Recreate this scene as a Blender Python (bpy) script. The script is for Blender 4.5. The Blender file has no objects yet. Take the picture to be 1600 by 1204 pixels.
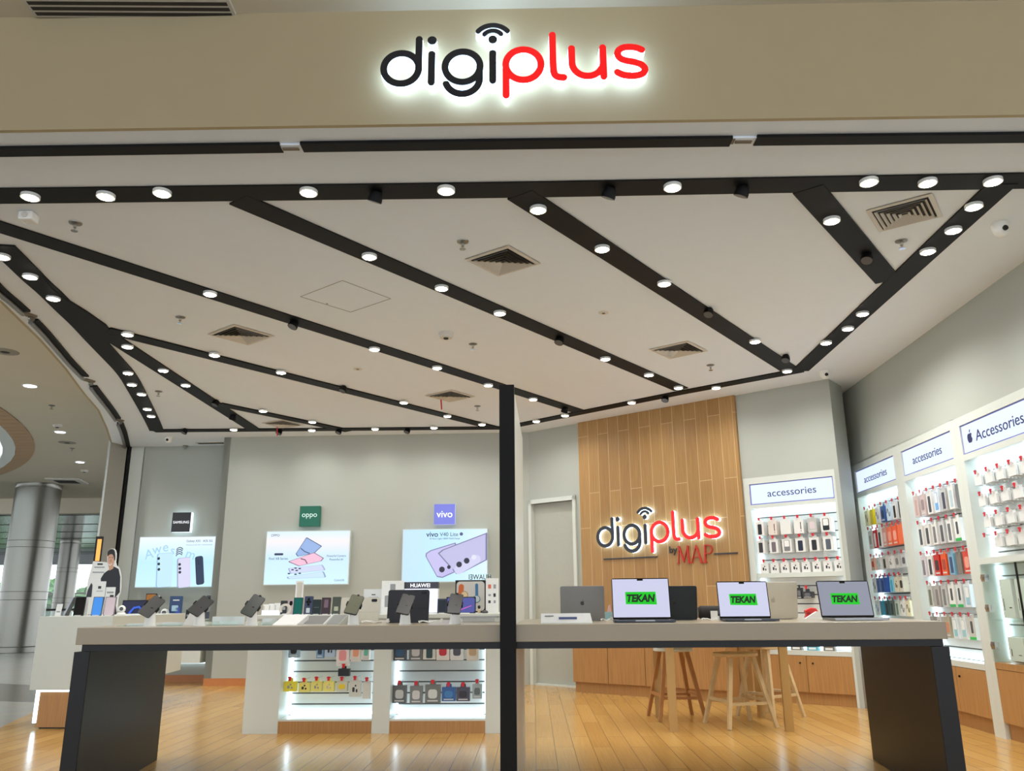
import bpy, bmesh, math, random
from mathutils import Vector, Matrix
random.seed(7)
# ------------------------------------------------------------------ camera, world, exposure
F = 1270.0; TH = 0.2617; RL = 0.0085; EYE = 1.07; CX = 806.6
H = 3.5                       # shop ceiling height
HM = 4.2                      # mall ceiling height
cs, sn = math.cos(TH), math.sin(TH)
Xw, Uw, Fw = Vector((1, 0, 0)), Vector((0, -sn, cs)), Vector((0, cs, sn))
cr, sr = math.cos(RL), math.sin(RL)
Rv = Xw * cr - Uw * sr; Uv = Xw * sr + Uw * cr
cam_d = bpy.data.cameras.new('camera'); cam = bpy.data.objects.new('camera', cam_d)
bpy.context.scene.collection.objects.link(cam)
m = Matrix.Identity(4)
for i in range(3):
    m[i][0] = Rv[i]; m[i][1] = Uv[i]; m[i][2] = -Fw[i]
m[2][3] = EYE
cam.matrix_world = m
cam_d.sensor_width = 36.0; cam_d.sensor_fit = 'HORIZONTAL'; cam_d.lens = F * 36 / 1600
cam_d.shift_x = -(CX - 800) / 1600; cam_d.clip_start = 0.05; cam_d.clip_end = 300
sc = bpy.context.scene; sc.camera = cam
sc.view_settings.view_transform = 'Standard'; sc.view_settings.look = 'None'
sc.view_settings.gamma = 1; sc.view_settings.use_curve_mapping = False
sc.view_settings.exposure = 0.12
W = bpy.data.worlds.new('world'); sc.world = W; W.use_nodes = True
bg = W.node_tree.nodes['Background']
bg.inputs[0].default_value = (0.86, 0.92, 1.0, 1); bg.inputs[1].default_value = 3.0
SPOT_W = 24.0                 # watts of each lit ceiling spotlight
SPOT_COL = (1.0, 0.985, 0.945)

# ------------------------------------------------------------------ measuring helpers
def ray(x, y):
    u = x - CX; v = 602 - y
    u, v = u * cr + v * sr, -u * sr + v * cr
    return (u, F * cs - v * sn, F * sn + v * cs)
def onz(x, y, z):
    r = ray(x, y); t = (z - EYE) / r[2]
    return (r[0] * t, r[1] * t)
class Fr:
    """a vertical plane: x along it, y into it (away from the viewer), z up"""
    def __init__(s, x, y, a):
        s.o = (x, y); s.a = a; s.d = (math.cos(a), math.sin(a)); s.n = (-math.sin(a), math.cos(a))
    def L(s, x, y, dy=0.0):
        r = ray(x, y); k = s.o[0] * s.n[0] + s.o[1] * s.n[1] + dy
        t = k / (r[0] * s.n[0] + r[1] * s.n[1])
        return ((r[0] * t - s.o[0]) * s.d[0] + (r[1] * t - s.o[1]) * s.d[1], r[2] * t + EYE)
    def W(s, x, y=0.0, z=0.0):
        return (s.o[0] + s.d[0] * x + s.n[0] * y, s.o[1] + s.d[1] * x + s.n[1] * y, z)
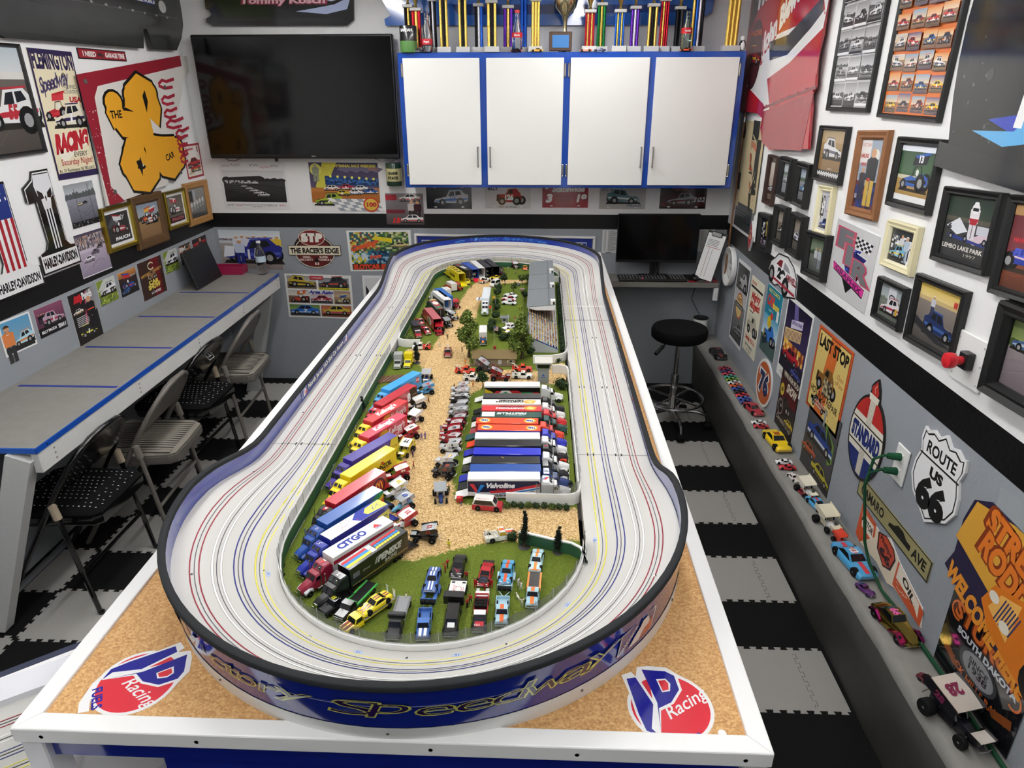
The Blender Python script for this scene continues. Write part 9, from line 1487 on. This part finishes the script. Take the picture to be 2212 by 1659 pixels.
K,G_,R0,B0,P0,S0,GN='17171a','d8b75a','a8202f','2558b8','5a2a9a','c9c9d0','1f7a3f'
for q in[(-.785,.13,.24,.05,[K,G_,K],'gold and black column trophy behind the oil can'),(-.735,.1,.22,.055,[R0,G_,R0],'red and gold column trophy beside the oil can'),(-.64,.12,.27,.04,[K,S0,K],'black marbled column trophy behind the first bottle'),(-.57,.06,.27,.05,[G_,K,G_],'dark column trophy left of the round medallion'),(-.46,.06,.27,.05,[G_,K,G_],'dark column trophy right of the round medallion'),(-.37,.1,.24,.05,[K,S0,B0],'black and blue column trophy beside the small wreath'),(-.29,.03,.25,.055,[G_,K,G_],'black diamond patterned column trophy'),(-.2,.1,.23,.055,[P0,G_,P0],'purple and gold column trophy behind the plastic bottle'),(-.11,.14,.3,.04,[B0,B0],'tall sparkling blue column trophy'),(-.04,.05,.26,.05,[G_,G_,G_],'gold two-tier column trophy above the yellow car'),(.27,.04,.2,.055,[R0,G_,R0,G_,R0],'striped red and gold trophy on a cup foot'),(.34,.1,.24,.05,[GN,G_,GN],'green and gold column trophy'),(.44,.04,.2,.055,[B0,G_,B0,G_,B0],'striped blue and gold trophy on a wide white base'),(.53,.08,.22,.05,[P0,S0,P0],'purple and silver column trophy'),(.63,.07,.23,.055,[G_,K,G_],'black and gold speckled column trophy'),(.7,.1,.26,.05,[R0,G_,R0,R0],'tall maroon and gold column trophy'),(.79,.12,.22,.05,[K,'2a2a2c'],'black column trophy behind the green glass bottle'),(.89,.1,.28,.07,[G_,B0,S0,K],'blue, gold and black column trophy'),(1.08,.05,.3,.07,[G_,G_,G_],'broad gold column trophy at the penguin end')]:trophy(*q)
def lathe_thing(name,label,cat,x,y,prof,col,mat,cols=None,extra=None):
 t=thing(name,label,cat,(x,BY-.29+y,CTZ));m=MB(mat);m.lathe(prof,col,18,cols=cols);m.obj('body',t,smooth=50)
 if extra:extra(t)
 return t
bot=[(.025,0),(.03,.005),(.03,.08),(.026,.11),(.012,.16),(.012,.2),(.014,.205)]
def lab(c,s_,z0=.075,z1=.10):return lambda t:((lambda m:(m.lathe([(.0308,z0),(.0308,z1)],c,18),m.obj('label',t)))(MB('print')),Art_lab(t,s_,(z0+z1)/2))
def Art_lab(t,s_,z):a=Art(.035,.018,100,50);a.text(s_,50,12,26,'f4f4f4',w=90,bold=.04);a.build('lettering',t,Matrix.Translation((0,-.0312,z))@Matrix.Rotation(pi/2,4,'X'),panel=False)
lathe_thing('oil_can','black and green oil can at the end of the cabinet top','can',-.775,.03,[(.048,0),(.05,.004),(.05,.06),(.05,.136),(.048,.14)],None,'paint',['5a8a4a','5a8a4a','17171a','17171a'])
def Art_lab2(t,s_,z,w,r=.0515):a=Art(w,w*.3,100,30);a.text(s_,50,6,18,'f0f0f0',w=96,bold=.05);a.build('lettering',t,None,panel=False,warp=lambda px,py,pz:(sin(px/r)*r,-cos(px/r)*r,z+py))
t=[o for o in bpy.data.objects if o.get('label','').startswith('black and green oil can')][0];Art_lab2(t,'BARDAHL',.115,.08)
lathe_thing('glass_bottle','clear glass bottle with red, white and blue round label','bottle',-.665,.02,bot,'eef2f4','glass',None,lab('c9303a','Pepsi',.04,.07))
lathe_thing('glass_bottle','green glass cola bottle with a red label','bottle',.82,.03,bot,'cfe6d6','glass',None,lab('c9242c','Coca-Cola',.09,.12))
lathe_thing('plastic_bottle','clear plastic bottle with red cap and red label','bottle',-.145,.02,bot[:-1]+[(.013,.2)],'eef2f4','glass',None,lambda t:(lab('c9242c','Sara')(t),(lambda m:(m.lathe([(.014,.2),(.014,.215),(.001,.216)],'c9242c',14),m.obj('cap',t)))(MB('plastic'))))
lathe_thing('cup_trophy','big silver bowl trophy on a stem above the blue plaque','trophy',.13,.1,[(.04,0),(.03,.02),(.012,.06),(.012,.16),(.02,.19),(.06,.23),(.075,.28),(.07,.29)],'c9bd9a','metal')
t=thing('award_plaque','wooden award plaque with a blue plate on the cabinet','plaque',(.105,BY-.26,CTZ));m=MB('wood');m.box((0,0,.055),(.13,.02,.1),'4a3222',ch=.003);m.obj('board',t);m=MB('print');m.box((0,-.011,.055),(.095,.002,.065),'3f7ab8');m.obj('plate',t)
t=thing('toy_penguin','small black and white toy penguin at the end of the cabinet','toy',(1.145,BY-.25,CTZ));m=MB('matte');m.ball((0,0,.03),(.02,.018,.03),'17171a',12);m.ball((0,-.006,.028),(.016,.014,.026),'f0f0f0',12);m.ball((0,0,.066),.015,'f0f0f0',12);m.obj('body',t)
for x,c,l in((-.72,'1a1a1c','tiny black toy car on the cabinet beside the first bottle'),(-.15,'c2242c','red toy car on the cabinet below the plastic bottle'),(-.03,'e0a82c','yellow toy car on the cabinet below the gold trophy'),(.25,'e0622c','orange toy car on the cabinet below the striped red trophy'),(.33,'23306a','dark blue toy car on the cabinet'),(.82,'e0582c','orange toy car on the cabinet below the green bottle')):car3d(x,BY-.275-.0,180,l,body=c,z=CTZ,L=.07,group='toy cars on the cabinet')
# ================================================================ toy cars on the concrete ledge
LZ=.3825
def ledge(y,x,hd,label,c,L=.077,**k):return car3d(x,y,hd,label,body=c,z=LZ,L=L,W=L*.41,H=L*.27,group='toy cars on the ledge',**k)
ledge(3.05,1.19,-85,'large yellow stock car on the ledge','ecc81e',.2,num='30',numc='a82a1f')
ledge(2.12,1.185,-82,'large light blue stock car with red stripe, number 43','4a9fd0',.2,stripe='c9303a',num='43',numc='f2f2f2')
ledge(2.50,1.19,-78,'smaller light blue race car on the dark ledge plinth','4a9fd0',.12,stripe='c9303a')
ledge(1.79,1.185,-80,'shiny gold coupe with pink fenders, number 66','b59a4a',.19,num='66',numc='d85a9a',pm='metal',style='rod',side='b8327a')
ledge(3.42,1.18,-80,'faded red car on a black plinth on the ledge','a8303a',.15)
ledge(4.25,1.18,-85,'black stock car near the far end of the ledge','1a1a1c',.18,stripe='8a2a2a')
ledge(1.97,1.165,-70,'purple toy coupe below the large blue stock car','5a2f6a',.075,style='rod');ledge(1.56,1.18,-65,'maroon toy coupe near the black winged car','5a1a2a',.075,style='rod')
for i,(c,n)in enumerate((('b8303a','red'),('4a2a6a','violet'),('c9405a','pink-red'),('4aa890','teal'),('7aa82c','lime green'),('e9e9e9','white'),('e0622c','orange'),('2f4fa0','blue'),('2a2a30','dark grey'),('c9303a','scarlet'),('3f5fb8','bright blue'),('2a3f8a','navy'))):ledge(4.02-.045*i,1.17,185,n+' toy car in the long line on the ledge',c)
for y,c,l in((3.27,'ececec','white toy car above the large yellow car'),(3.225,'c22a34','red toy car above the large yellow car'),(2.86,'f0f0f0','white toy car just below the large yellow car'),(2.81,'c9303a','red toy car just below the large yellow car'),(2.72,'e6dcd8','white and red toy car beside the white toy hauler'),(2.60,'8a1f2f','maroon toy pickup beside the white toy hauler')):ledge(y,1.165,175 if y>2.75 else-80,l,c)
sprint(1.18,2.60,-80,'white winged sprint car on the ledge behind the smaller blue race car',body='f0f0f0',wing='ece6d0',side='ece6d0',s=1.7,z=LZ,group='sprint cars on the ledge')
sprint(1.18,2.36,-80,'white winged sprint car above the orange-red one',body='f2f2f2',wing='e6ddc2',side='e6ddc2',s=1.9,z=LZ,group='sprint cars on the ledge')
sprint(1.19,2.25,-70,'small orange-red winged sprint car on the ledge',body='d8432a',wing='d8432a',s=1.1,z=LZ,group='sprint cars on the ledge')
sprint(1.175,1.42,-75,'large black winged sprint car numbered 28 at the near end of the ledge',body='15171f',wing='c9c2b8',side='1a1a1e',num='28',numc='7a2a4a',s=2.8,z=LZ,group='sprint cars on the ledge')
# ================================================================ bench odds and ends
t=thing('water_bottle','clear plastic water bottle at the end of the workbench','bottle',(-1.87,4.48,.851));m=MB('glass');m.lathe([(.03,0),(.033,.006),(.031,.04),(.033,.08),(.033,.14),(.02,.18),(.012,.195),(.012,.21)],'eef4f8',18);m.obj('body',t,smooth=50);m=MB('print');m.lathe([(.0336,.085),(.0336,.125)],'c9dcea',18);m.obj('label',t);m=MB('plastic');m.lathe([(.014,.21),(.014,.222),(.001,.223)],'f0f0f0',14);m.obj('cap',t)
t=thing('parts_tray','dark pink plastic parts tray on the workbench','tray',(-2.1,4.5,.851));m=MB('plastic');m.box((0,0,.003),(.2,.1,.006),'9a1f48');[m.box((0,sy*.05,.025),(.2,.004,.05),'9a1f48')for sy in(-1,1)];[m.box((sx*.1,0,.025),(.004,.1,.05),'9a1f48')for sx in(-1,1)];m.obj('tray_body',t,smooth=0)
t=thing('quart_can','dark green quart oil can mounted on the wall beside the cabinet','can',(-.955,BY-.055,1.416));m=MB('paint');m.lathe([(.05,0),(.052,.004),(.052,.138),(.05,.142)],'1f3a2a',24);m.lathe([(.0525,.03),(.0525,.11)],'c9c28a',24);m.obj('can_body',t,smooth=50);Art_lab3=[('QUAKER',.082),('STATE',.052)]
for s_,z in Art_lab3:a=Art(.075,.024,100,30);a.text(s_,50,5,20,'22261c',w=92,bold=.06);a.build('lettering',t,None,panel=False,warp=lambda px,py,pz,z=z:(sin(px/.0532)*.0532,-cos(px/.0532)*.0532,z+py))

========================================

__WHAT YOU WILL DO__:
In the records above, how many lines hold the string "pixels"? Reply with only the number.

__THE RESPONSE__:
2